--- Task directions ---
With pictures left out, retype the lines from the start of the records through the one that contains "p in reversed(kR)".

--- Material for this exercise ---
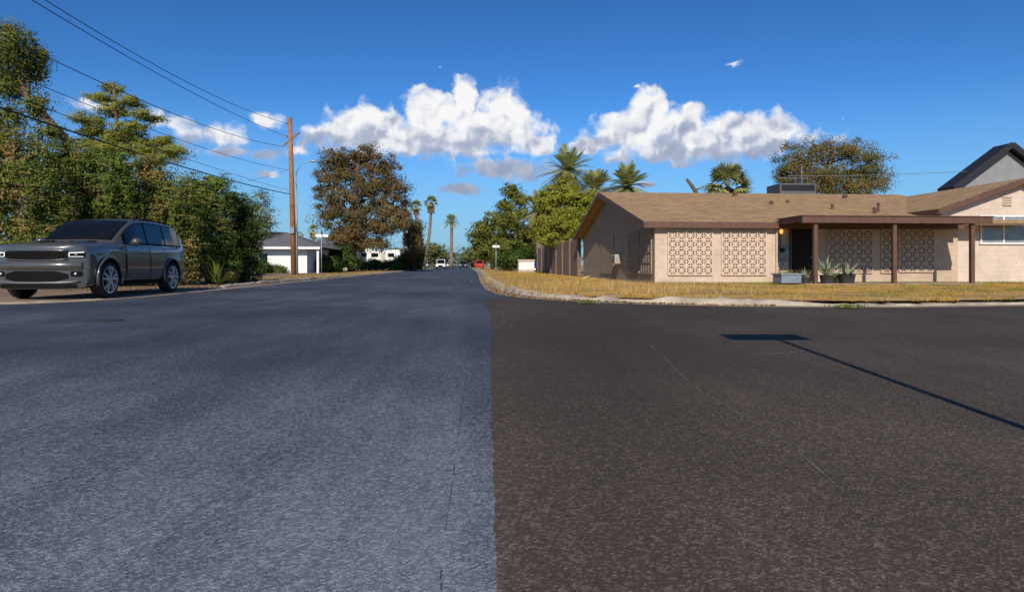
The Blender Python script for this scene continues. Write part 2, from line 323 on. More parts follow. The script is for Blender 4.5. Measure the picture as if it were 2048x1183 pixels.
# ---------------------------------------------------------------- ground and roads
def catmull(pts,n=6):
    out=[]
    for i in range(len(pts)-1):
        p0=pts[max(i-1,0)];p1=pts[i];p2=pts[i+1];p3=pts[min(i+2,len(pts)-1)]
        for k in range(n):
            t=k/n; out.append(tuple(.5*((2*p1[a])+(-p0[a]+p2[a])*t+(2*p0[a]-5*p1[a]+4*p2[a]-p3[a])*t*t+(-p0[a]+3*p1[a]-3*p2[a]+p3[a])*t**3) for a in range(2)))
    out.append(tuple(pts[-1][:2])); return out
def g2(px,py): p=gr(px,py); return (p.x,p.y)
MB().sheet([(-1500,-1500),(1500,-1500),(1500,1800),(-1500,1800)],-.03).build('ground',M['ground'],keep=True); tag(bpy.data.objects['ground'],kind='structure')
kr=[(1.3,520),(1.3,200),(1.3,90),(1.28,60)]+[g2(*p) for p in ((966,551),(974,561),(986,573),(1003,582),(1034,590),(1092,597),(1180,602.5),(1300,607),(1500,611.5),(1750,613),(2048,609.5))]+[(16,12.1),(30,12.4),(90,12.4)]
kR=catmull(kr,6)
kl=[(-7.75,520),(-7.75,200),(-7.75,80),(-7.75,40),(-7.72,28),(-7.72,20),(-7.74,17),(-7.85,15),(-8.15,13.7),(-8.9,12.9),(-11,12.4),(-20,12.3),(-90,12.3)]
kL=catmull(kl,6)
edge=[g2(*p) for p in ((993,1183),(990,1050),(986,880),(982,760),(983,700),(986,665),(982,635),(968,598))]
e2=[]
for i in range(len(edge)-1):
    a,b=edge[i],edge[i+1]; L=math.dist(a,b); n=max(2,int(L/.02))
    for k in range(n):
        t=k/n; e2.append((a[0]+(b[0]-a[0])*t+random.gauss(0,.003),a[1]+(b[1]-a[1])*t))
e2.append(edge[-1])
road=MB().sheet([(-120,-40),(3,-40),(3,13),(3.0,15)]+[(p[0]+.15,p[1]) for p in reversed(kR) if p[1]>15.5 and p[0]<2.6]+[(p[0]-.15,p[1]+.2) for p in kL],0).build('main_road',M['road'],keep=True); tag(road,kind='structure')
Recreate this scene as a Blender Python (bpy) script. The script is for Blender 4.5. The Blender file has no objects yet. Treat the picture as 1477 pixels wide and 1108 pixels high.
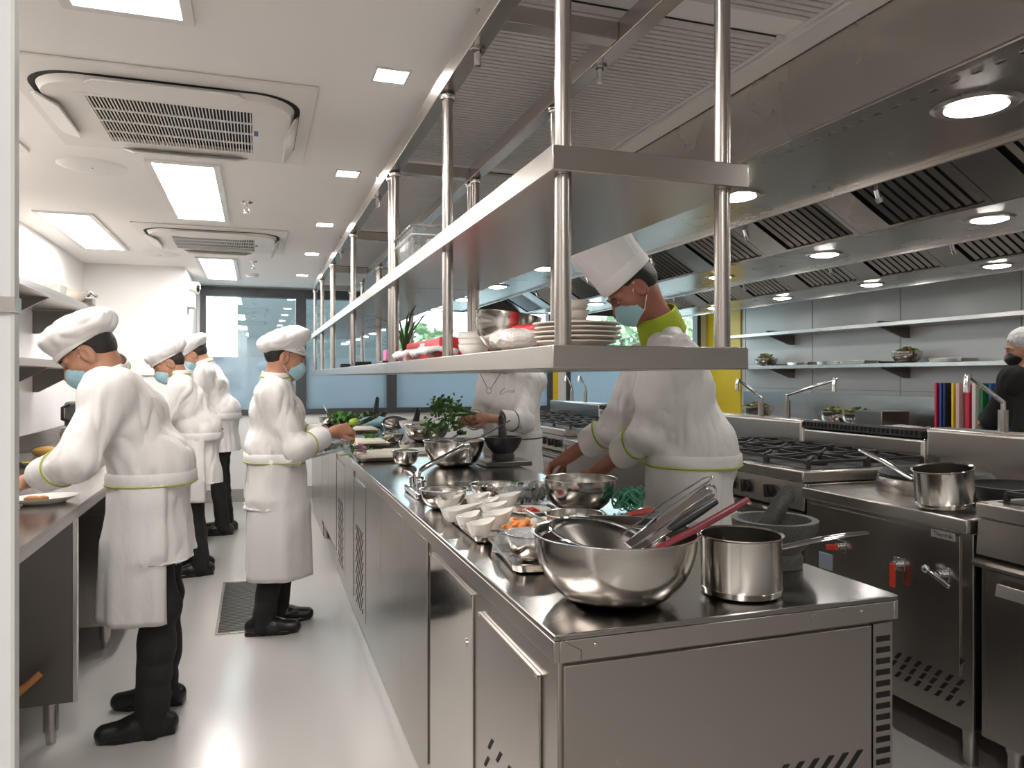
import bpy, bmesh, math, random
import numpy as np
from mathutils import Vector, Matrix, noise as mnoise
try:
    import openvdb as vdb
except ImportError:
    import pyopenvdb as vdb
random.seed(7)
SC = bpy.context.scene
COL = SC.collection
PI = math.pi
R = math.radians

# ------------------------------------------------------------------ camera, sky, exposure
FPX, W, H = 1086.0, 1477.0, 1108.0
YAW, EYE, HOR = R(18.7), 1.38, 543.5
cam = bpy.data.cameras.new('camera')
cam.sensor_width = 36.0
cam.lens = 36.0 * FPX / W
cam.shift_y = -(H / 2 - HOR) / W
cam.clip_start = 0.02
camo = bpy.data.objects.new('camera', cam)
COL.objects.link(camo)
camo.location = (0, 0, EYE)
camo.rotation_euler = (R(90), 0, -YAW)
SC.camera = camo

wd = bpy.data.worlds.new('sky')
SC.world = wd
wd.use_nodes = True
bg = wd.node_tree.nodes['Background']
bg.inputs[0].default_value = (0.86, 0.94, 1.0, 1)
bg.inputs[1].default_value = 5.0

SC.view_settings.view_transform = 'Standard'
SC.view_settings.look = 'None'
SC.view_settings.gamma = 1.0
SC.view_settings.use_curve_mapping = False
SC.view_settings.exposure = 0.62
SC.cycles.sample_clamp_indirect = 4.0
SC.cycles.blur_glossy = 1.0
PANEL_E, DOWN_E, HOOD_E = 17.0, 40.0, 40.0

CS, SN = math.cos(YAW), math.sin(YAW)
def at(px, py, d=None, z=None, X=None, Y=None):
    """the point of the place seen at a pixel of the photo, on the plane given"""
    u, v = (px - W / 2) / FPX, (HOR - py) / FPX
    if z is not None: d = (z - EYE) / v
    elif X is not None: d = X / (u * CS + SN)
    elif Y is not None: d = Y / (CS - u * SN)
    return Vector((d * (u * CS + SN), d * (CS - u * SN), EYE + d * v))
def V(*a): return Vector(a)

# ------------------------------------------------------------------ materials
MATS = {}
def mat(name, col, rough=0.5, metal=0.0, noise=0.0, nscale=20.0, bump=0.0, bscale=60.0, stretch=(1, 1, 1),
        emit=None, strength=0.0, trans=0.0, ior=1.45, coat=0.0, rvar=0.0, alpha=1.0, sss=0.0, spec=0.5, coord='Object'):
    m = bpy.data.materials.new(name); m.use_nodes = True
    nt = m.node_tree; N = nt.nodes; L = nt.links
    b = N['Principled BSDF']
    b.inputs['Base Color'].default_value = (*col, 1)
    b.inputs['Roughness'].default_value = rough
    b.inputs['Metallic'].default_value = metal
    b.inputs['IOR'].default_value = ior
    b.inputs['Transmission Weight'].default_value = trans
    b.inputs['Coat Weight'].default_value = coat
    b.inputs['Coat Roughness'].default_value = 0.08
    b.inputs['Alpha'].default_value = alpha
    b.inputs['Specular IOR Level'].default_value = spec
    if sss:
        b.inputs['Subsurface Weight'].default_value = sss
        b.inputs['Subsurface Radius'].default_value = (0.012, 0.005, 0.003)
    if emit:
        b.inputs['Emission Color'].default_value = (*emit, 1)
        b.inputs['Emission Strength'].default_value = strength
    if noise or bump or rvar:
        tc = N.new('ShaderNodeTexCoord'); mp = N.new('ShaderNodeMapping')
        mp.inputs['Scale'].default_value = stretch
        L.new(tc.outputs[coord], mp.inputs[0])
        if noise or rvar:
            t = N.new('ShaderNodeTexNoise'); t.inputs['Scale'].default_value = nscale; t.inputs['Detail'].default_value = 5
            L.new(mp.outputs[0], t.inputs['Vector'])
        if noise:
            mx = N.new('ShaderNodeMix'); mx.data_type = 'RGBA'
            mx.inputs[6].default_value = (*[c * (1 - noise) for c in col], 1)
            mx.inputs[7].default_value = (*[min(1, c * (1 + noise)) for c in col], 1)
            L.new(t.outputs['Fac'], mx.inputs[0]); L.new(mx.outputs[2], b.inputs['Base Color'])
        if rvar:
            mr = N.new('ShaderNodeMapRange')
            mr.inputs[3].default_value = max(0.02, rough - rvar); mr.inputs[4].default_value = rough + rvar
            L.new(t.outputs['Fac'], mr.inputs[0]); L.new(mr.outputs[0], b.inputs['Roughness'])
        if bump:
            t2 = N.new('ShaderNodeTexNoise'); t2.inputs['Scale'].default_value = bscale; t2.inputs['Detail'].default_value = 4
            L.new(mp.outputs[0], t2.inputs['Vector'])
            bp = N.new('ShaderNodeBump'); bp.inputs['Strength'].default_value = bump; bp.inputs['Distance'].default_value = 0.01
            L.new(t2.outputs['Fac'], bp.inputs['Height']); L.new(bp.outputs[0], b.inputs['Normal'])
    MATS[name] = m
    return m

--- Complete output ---
The Blender Python script for this scene continues. Write part 2, from line 323 on. More parts follow. The script is for Blender 4.5. Measure the picture as if it were 2048x1183 pixels.
# ---------------------------------------------------------------- ground and roads
def catmull(pts,n=6):
    out=[]
    for i in range(len(pts)-1):
        p0=pts[max(i-1,0)];p1=pts[i];p2=pts[i+1];p3=pts[min(i+2,len(pts)-1)]
        for k in range(n):
            t=k/n; out.append(tuple(.5*((2*p1[a])+(-p0[a]+p2[a])*t+(2*p0[a]-5*p1[a]+4*p2[a]-p3[a])*t*t+(-p0[a]+3*p1[a]-3*p2[a]+p3[a])*t**3) for a in range(2)))
    out.append(tuple(pts[-1][:2])); return out
def g2(px,py): p=gr(px,py); return (p.x,p.y)
MB().sheet([(-1500,-1500),(1500,-1500),(1500,1800),(-1500,1800)],-.03).build('ground',M['ground'],keep=True); tag(bpy.data.objects['ground'],kind='structure')
kr=[(1.3,520),(1.3,200),(1.3,90),(1.28,60)]+[g2(*p) for p in ((966,551),(974,561),(986,573),(1003,582),(1034,590),(1092,597),(1180,602.5),(1300,607),(1500,611.5),(1750,613),(2048,609.5))]+[(16,12.1),(30,12.4),(90,12.4)]
kR=catmull(kr,6)
kl=[(-7.75,520),(-7.75,200),(-7.75,80),(-7.75,40),(-7.72,28),(-7.72,20),(-7.74,17),(-7.85,15),(-8.15,13.7),(-8.9,12.9),(-11,12.4),(-20,12.3),(-90,12.3)]
kL=catmull(kl,6)
edge=[g2(*p) for p in ((993,1183),(990,1050),(986,880),(982,760),(983,700),(986,665),(982,635),(968,598))]
e2=[]
for i in range(len(edge)-1):
    a,b=edge[i],edge[i+1]; L=math.dist(a,b); n=max(2,int(L/.02))
    for k in range(n):
        t=k/n; e2.append((a[0]+(b[0]-a[0])*t+random.gauss(0,.003),a[1]+(b[1]-a[1])*t))
e2.append(edge[-1])
road=MB().sheet([(-120,-40),(3,-40),(3,13),(3.0,15)]+[(p[0]+.15,p[1]) for p in reversed(kR) if p[1]>15.5 and p[0]<2.6]+[(p[0]-.15,p[1]+.2) for p in kL],0).build('main_road',M['road'],keep=True); tag(road,kind='structure')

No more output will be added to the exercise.